> _WHAT THIS TASK INVOLVES_
Output exactly the lines that run from the line with "5.26, 1.78)), 'rear_door')" to the end of the material, both ends included, and no other lines.

════

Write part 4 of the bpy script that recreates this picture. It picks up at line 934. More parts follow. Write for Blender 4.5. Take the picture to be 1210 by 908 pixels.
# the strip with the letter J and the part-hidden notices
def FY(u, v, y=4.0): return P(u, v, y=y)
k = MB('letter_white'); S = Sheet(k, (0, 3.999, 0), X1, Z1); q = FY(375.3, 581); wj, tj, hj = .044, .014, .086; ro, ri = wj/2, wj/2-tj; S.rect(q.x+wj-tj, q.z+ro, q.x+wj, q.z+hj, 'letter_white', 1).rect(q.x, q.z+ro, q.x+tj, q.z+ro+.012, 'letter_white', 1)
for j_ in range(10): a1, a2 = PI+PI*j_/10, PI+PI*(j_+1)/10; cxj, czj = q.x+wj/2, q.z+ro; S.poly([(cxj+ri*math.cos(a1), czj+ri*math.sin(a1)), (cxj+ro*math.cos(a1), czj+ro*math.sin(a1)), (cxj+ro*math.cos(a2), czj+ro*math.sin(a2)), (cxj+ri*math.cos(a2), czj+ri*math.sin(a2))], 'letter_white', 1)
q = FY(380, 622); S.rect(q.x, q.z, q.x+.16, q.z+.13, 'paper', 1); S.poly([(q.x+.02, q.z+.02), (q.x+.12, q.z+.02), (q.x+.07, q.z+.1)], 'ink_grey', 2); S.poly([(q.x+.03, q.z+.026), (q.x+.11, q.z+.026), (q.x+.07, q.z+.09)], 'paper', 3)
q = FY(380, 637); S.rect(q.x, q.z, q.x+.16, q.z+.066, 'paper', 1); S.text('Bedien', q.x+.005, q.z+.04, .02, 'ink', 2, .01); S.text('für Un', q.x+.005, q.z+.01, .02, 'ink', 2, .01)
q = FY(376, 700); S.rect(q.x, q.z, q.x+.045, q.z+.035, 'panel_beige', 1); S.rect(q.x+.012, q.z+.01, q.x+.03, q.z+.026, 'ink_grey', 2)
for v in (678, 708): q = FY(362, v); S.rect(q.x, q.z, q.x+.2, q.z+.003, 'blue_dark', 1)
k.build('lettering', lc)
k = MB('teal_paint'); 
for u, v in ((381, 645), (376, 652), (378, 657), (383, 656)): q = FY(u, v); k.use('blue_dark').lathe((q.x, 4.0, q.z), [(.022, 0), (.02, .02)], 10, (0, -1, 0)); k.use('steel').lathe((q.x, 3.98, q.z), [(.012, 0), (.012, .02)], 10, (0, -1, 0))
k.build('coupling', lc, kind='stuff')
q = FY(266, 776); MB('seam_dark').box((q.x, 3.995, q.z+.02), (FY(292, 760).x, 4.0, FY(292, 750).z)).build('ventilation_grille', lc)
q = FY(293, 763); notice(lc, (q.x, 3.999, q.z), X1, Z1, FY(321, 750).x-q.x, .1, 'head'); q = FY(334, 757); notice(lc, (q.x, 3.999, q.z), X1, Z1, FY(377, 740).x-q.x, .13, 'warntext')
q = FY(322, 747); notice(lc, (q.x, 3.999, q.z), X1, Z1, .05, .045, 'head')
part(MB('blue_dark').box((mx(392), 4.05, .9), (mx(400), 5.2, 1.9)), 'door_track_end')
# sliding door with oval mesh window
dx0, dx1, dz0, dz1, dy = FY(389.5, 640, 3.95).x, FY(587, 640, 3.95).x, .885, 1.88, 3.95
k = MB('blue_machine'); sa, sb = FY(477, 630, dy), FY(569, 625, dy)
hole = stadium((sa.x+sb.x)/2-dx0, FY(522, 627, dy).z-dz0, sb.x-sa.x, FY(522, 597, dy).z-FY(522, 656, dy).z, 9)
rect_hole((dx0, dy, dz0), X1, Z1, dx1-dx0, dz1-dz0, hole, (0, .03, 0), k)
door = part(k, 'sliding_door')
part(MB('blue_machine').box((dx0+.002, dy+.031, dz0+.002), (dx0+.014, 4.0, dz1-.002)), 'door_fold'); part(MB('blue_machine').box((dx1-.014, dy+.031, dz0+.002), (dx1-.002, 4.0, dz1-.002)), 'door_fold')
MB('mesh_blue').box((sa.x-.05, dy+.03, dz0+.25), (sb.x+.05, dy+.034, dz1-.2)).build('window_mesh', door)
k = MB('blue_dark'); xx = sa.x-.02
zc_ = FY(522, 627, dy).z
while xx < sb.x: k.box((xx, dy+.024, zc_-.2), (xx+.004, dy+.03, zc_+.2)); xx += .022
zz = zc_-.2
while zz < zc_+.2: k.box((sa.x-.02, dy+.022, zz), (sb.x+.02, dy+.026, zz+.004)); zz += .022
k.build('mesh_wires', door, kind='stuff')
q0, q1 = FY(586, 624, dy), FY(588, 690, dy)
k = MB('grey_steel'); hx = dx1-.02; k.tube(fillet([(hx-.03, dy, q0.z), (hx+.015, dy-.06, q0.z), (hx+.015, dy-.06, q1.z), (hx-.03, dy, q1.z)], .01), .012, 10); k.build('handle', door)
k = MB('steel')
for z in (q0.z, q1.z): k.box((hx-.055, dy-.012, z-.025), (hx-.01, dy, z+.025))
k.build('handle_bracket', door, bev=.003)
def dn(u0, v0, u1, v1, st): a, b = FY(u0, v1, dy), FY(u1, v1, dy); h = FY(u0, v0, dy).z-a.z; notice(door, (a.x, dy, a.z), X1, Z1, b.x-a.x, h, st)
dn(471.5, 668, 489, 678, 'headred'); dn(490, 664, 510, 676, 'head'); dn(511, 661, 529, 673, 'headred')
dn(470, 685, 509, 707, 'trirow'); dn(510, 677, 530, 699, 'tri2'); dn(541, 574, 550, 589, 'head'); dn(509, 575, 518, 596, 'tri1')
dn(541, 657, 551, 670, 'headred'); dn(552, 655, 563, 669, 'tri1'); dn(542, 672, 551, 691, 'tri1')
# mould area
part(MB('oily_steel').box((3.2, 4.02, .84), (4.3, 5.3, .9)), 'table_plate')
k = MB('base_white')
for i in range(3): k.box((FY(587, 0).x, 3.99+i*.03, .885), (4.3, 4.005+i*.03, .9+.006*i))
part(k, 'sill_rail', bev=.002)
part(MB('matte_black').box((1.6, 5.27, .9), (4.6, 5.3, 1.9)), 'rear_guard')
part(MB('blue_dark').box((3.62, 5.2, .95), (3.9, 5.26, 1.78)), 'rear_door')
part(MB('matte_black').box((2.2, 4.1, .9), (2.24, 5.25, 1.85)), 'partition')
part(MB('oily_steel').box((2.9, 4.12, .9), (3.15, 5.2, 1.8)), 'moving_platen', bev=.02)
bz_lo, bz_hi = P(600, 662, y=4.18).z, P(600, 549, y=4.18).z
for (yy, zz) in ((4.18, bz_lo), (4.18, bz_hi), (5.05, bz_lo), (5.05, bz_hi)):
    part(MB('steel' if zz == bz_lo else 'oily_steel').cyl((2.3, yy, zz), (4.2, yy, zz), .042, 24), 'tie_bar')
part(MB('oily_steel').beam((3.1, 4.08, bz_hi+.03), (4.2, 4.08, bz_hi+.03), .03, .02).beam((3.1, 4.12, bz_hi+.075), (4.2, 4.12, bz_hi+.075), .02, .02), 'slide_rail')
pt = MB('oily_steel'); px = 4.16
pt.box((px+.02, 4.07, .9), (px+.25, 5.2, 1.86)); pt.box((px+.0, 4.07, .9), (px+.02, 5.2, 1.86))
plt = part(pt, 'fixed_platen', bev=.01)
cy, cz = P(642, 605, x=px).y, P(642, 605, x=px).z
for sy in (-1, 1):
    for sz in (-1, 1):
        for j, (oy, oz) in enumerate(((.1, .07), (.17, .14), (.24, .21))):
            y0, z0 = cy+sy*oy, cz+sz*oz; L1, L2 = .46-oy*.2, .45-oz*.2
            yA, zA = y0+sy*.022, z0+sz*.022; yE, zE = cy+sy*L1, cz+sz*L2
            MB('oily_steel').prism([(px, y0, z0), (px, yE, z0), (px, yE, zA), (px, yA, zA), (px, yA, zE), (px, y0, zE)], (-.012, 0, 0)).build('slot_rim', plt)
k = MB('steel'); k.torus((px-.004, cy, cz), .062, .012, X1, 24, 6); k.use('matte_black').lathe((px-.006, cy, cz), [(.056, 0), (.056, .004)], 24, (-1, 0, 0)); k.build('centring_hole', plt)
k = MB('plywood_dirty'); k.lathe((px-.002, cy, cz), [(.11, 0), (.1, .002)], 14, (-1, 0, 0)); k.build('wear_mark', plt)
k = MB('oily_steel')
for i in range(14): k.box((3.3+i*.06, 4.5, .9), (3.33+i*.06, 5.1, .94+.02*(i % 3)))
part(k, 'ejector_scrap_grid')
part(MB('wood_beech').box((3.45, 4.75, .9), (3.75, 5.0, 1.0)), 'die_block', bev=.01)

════

> _ANSWER BELOW_
part(MB('blue_dark').box((3.62, 5.2, .95), (3.9, 5.26, 1.78)), 'rear_door')
part(MB('matte_black').box((2.2, 4.1, .9), (2.24, 5.25, 1.85)), 'partition')
part(MB('oily_steel').box((2.9, 4.12, .9), (3.15, 5.2, 1.8)), 'moving_platen', bev=.02)
bz_lo, bz_hi = P(600, 662, y=4.18).z, P(600, 549, y=4.18).z
for (yy, zz) in ((4.18, bz_lo), (4.18, bz_hi), (5.05, bz_lo), (5.05, bz_hi)):
    part(MB('steel' if zz == bz_lo else 'oily_steel').cyl((2.3, yy, zz), (4.2, yy, zz), .042, 24), 'tie_bar')
part(MB('oily_steel').beam((3.1, 4.08, bz_hi+.03), (4.2, 4.08, bz_hi+.03), .03, .02).beam((3.1, 4.12, bz_hi+.075), (4.2, 4.12, bz_hi+.075), .02, .02), 'slide_rail')
pt = MB('oily_steel'); px = 4.16
pt.box((px+.02, 4.07, .9), (px+.25, 5.2, 1.86)); pt.box((px+.0, 4.07, .9), (px+.02, 5.2, 1.86))
plt = part(pt, 'fixed_platen', bev=.01)
cy, cz = P(642, 605, x=px).y, P(642, 605, x=px).z
for sy in (-1, 1):
    for sz in (-1, 1):
        for j, (oy, oz) in enumerate(((.1, .07), (.17, .14), (.24, .21))):
            y0, z0 = cy+sy*oy, cz+sz*oz; L1, L2 = .46-oy*.2, .45-oz*.2
            yA, zA = y0+sy*.022, z0+sz*.022; yE, zE = cy+sy*L1, cz+sz*L2
            MB('oily_steel').prism([(px, y0, z0), (px, yE, z0), (px, yE, zA), (px, yA, zA), (px, yA, zE), (px, y0, zE)], (-.012, 0, 0)).build('slot_rim', plt)
k = MB('steel'); k.torus((px-.004, cy, cz), .062, .012, X1, 24, 6); k.use('matte_black').lathe((px-.006, cy, cz), [(.056, 0), (.056, .004)], 24, (-1, 0, 0)); k.build('centring_hole', plt)
k = MB('plywood_dirty'); k.lathe((px-.002, cy, cz), [(.11, 0), (.1, .002)], 14, (-1, 0, 0)); k.build('wear_mark', plt)
k = MB('oily_steel')
for i in range(14): k.box((3.3+i*.06, 4.5, .9), (3.33+i*.06, 5.1, .94+.02*(i % 3)))
part(k, 'ejector_scrap_grid')
part(MB('wood_beech').box((3.45, 4.75, .9), (3.75, 5.0, 1.0)), 'die_block', bev=.01)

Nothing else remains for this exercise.